Ana Medieta was consumed by the earth. Flowers, moss and tree branches were her tools and the soil her canvas. On Monday, Tate Modern announced a major exhibition of the artist’s work for 2026. The timing couldn’t have been better: spring, nature’s tour de force, is here.
Mendieta (1945-1985) is best known for her Silueta Series, exploring the presence and absence of the female body by creating sculptures out of natural landscapes and her own body, and recording them as photographs and films. The art historian Susan Best described the works as a 'feminist space [of] dwelling', where the 'female body [is] at once present in outline and yet absent in actuality’.
A Cuban exile, Mendieta left much of her family behind when she came to the United States in 1961. The move left her feeling untethered and traumatised, and impacted her art enormously. In 1973, in a bid to quell homesickness, she began researching Afro-Cuban rituals, the pantheistic Santeria religion and the indigenous Taíno practices of her homeland.
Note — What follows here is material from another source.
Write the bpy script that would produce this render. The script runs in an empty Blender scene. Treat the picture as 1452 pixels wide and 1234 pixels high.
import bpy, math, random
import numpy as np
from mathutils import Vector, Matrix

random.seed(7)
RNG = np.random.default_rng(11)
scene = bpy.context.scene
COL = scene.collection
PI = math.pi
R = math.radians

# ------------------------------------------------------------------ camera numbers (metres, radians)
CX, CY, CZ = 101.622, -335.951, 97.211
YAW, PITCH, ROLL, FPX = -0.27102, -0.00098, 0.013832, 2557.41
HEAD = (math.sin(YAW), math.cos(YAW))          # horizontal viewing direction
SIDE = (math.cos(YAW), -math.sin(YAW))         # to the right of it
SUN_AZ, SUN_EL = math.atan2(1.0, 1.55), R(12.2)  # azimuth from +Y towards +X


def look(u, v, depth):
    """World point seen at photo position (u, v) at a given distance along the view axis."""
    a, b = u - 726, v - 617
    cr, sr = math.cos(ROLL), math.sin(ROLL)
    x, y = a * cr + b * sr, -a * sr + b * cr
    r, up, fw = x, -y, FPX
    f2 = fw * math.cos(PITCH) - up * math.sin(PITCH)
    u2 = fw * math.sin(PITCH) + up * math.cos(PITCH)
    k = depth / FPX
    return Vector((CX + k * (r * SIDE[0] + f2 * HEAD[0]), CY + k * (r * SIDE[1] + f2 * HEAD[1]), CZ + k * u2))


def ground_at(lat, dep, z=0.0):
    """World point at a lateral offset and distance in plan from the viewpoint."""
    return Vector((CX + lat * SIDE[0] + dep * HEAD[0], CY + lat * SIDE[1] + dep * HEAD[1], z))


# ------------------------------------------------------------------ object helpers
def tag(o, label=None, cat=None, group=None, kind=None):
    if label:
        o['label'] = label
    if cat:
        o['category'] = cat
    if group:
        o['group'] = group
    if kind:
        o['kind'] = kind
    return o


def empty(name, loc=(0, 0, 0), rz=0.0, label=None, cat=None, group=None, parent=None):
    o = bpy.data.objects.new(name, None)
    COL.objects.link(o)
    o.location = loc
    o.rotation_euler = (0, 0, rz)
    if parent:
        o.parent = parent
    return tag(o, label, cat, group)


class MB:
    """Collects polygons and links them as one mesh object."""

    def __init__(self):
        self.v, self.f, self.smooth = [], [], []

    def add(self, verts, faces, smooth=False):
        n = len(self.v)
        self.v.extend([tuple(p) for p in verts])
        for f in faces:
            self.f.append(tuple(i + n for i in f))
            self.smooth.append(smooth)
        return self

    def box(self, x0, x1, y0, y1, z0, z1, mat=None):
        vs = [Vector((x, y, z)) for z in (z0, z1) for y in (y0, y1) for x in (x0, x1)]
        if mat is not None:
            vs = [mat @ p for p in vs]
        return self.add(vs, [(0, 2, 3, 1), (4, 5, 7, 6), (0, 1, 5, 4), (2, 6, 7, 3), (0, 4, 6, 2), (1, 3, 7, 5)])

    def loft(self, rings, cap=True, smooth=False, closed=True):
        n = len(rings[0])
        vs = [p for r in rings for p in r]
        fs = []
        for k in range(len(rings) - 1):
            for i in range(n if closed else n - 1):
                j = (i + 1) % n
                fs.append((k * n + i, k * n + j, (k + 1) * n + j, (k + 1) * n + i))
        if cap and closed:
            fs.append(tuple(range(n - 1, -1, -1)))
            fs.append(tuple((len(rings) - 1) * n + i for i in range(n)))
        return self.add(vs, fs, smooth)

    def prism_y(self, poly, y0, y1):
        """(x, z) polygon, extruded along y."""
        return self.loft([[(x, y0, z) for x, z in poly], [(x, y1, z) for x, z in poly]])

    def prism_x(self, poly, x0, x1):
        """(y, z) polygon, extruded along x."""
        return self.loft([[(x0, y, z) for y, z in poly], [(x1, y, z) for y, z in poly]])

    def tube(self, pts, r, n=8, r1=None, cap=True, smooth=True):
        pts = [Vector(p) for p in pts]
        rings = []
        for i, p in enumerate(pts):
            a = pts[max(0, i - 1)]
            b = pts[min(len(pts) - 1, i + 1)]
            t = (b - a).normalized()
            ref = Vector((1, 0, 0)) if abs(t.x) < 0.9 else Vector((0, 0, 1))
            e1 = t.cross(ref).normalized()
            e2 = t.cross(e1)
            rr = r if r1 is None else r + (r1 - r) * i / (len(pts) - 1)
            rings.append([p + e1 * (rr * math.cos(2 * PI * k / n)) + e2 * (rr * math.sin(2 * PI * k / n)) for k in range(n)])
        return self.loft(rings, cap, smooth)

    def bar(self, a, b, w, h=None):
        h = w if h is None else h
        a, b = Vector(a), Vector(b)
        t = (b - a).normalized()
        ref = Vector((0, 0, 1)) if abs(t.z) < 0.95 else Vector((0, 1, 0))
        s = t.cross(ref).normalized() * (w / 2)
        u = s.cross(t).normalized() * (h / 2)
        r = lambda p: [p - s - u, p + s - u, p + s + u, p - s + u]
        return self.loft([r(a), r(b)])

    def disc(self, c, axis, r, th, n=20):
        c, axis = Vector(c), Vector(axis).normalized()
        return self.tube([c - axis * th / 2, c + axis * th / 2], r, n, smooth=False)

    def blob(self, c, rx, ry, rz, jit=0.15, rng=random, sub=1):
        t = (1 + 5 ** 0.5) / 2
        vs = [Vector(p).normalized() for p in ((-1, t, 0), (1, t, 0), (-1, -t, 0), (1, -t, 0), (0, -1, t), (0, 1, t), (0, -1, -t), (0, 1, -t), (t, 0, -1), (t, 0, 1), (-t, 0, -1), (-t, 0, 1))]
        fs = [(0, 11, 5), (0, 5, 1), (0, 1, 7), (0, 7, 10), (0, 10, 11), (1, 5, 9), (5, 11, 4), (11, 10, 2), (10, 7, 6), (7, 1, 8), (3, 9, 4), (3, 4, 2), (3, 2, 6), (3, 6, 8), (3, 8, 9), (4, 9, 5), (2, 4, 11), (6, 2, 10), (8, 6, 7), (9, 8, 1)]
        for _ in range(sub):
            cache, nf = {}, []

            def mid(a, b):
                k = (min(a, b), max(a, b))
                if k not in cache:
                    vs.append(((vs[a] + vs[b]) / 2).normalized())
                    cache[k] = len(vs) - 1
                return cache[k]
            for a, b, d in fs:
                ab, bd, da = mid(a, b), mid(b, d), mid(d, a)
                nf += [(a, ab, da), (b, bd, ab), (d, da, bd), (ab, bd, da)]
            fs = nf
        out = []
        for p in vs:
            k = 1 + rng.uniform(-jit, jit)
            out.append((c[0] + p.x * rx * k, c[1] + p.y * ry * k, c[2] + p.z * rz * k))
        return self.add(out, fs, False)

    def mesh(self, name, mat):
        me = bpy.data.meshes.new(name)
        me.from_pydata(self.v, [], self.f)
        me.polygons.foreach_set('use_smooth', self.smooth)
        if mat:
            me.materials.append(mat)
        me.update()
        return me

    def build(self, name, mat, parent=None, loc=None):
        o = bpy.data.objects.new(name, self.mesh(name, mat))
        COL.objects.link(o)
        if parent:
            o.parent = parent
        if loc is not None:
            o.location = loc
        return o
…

The research introduced her to contemporary practices such as earthworks and body art, through which she hoped to reconnect with three things: her heritage, her femininity (or an ‘omnipresent female force’ as she describes it) and the land beneath her feet.
In four weeks and one day, it will have been a year since I lost my friend. The urge to absent myself and re-emerge only after the anniversary has passed is overwhelming. Instead, I’m trying to do the opposite: engage energetically and authentically with the world around me.
Mendieta’s works are ephemeral by nature. They were subsumed by the earth or eroded by the air, remaining only in photograph form: just as the female body is both present and absent, Mendieta’s works occupy the same liminal space.
Nothing lasts forever: with spring, comes a spirit of renewal. The sun is shining, the snowdrops are peeking through, the cherry blossoms have arrived, and the dawn chorus is underway.